そして源五兵衛@仁左衛門さん、なにかが違う…理詰すぎる。私の好みからすると仁左衛門さんの源五兵衛は人として一貫性がありすぎ。最初から最後まで「小万に惚れちゃった不破数右衛門」でした。だまされた悔しさ、に突っ走る。私からすると狂気に入り込んだという感じがしない。刹那的じゃないんだよね。だから私は殺しの部分が怖くなかった。得体の知れない不気味さを感じなかったのだ。歌舞伎の殺しの場の美学に昇華されすぎてる感じもした。仁左衛門さんはとても美しい。凄惨な横顔は絵のようだった。確かに恐ろしい姿ではあった。

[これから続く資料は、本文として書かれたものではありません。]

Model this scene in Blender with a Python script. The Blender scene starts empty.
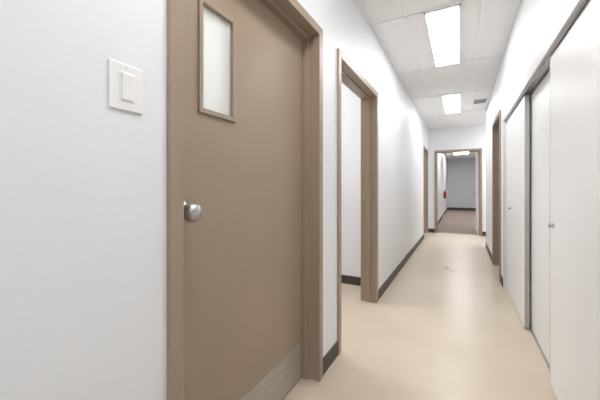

でも私は「どこかおかしい…パーツがどこか狂ってる?」と思わせるような歪んだものが見たかったのだ。仁左衛門さんは「盟三五大切」なら三五郎のほうが似合うし、なにより南北なら「四谷怪談」の伊右衛門のほうがニンだろうと思う。仁左衛門さんを見ながらずーっと「伊右衛門だ」「ニザさんは伊右衛門だ」と思ってた。

私はこの芝居には前半と後半に落差が欲しいのだ。江戸の生活のなかの表と裏、陽と陰。ただの大量殺人者だったものが赤穂浪士としてヒーローとして名をあげる、そんな歪んだ世界をもっと体現してほしかった。私は5年前にその歪んだ空間に触れてしまったのだと思う。たぶん、2003年の座組みを今やってもあの空間を感じることはできないかもしれない。だから追い求めるのはやめよう。違う芝居を観るのだと思ってこれからは「盟三五大切」を観ていこう。ただ、源五兵衛は個人的には今のところ幸四郎さんが一番のニンだと思う。

さて、個人的に二人の主役は物足りなかったのだけど、すごく良かったという役者さんも勿論いた。

小万@時蔵さん、この役は本当にニンに合っているのだと思う。小万@時蔵さんは婀娜な雰囲気と女房の雰囲気が混然としている。それが小万という人物を端的に現していると思う。源五兵衛が入れあげてしまうほどの芸者然とした姿のなかに三五郎の女房としての顔がしっかりある。ただの悪女ではないということが伝わるからこそ、殺される場が哀れなのだ。子供を自分の手で刺すことになる時の悲痛に胸が痛む。時蔵さん独特の静かさのあるオーラが際立った美しい小万だった。このところ、役者として乗ってるなあと感じる。

八右衛門@歌昇さんも良かった。いかにも実直な家臣。主人思いという部分にぶれがなく八右衛門の台詞のひとつひとつが真っ直ぐに伝わってくる。

小万の兄の弥助@左團次さんが一癖ある家主を演じて印象的。確かこの役、いつも左團次さんが演じてらっしゃるかな。滑稽なほどの強欲さをうまく体現なさっていて感心します。

全体的に役者は粒ぞろいだったという印象でまとまりのある芝居ではありました。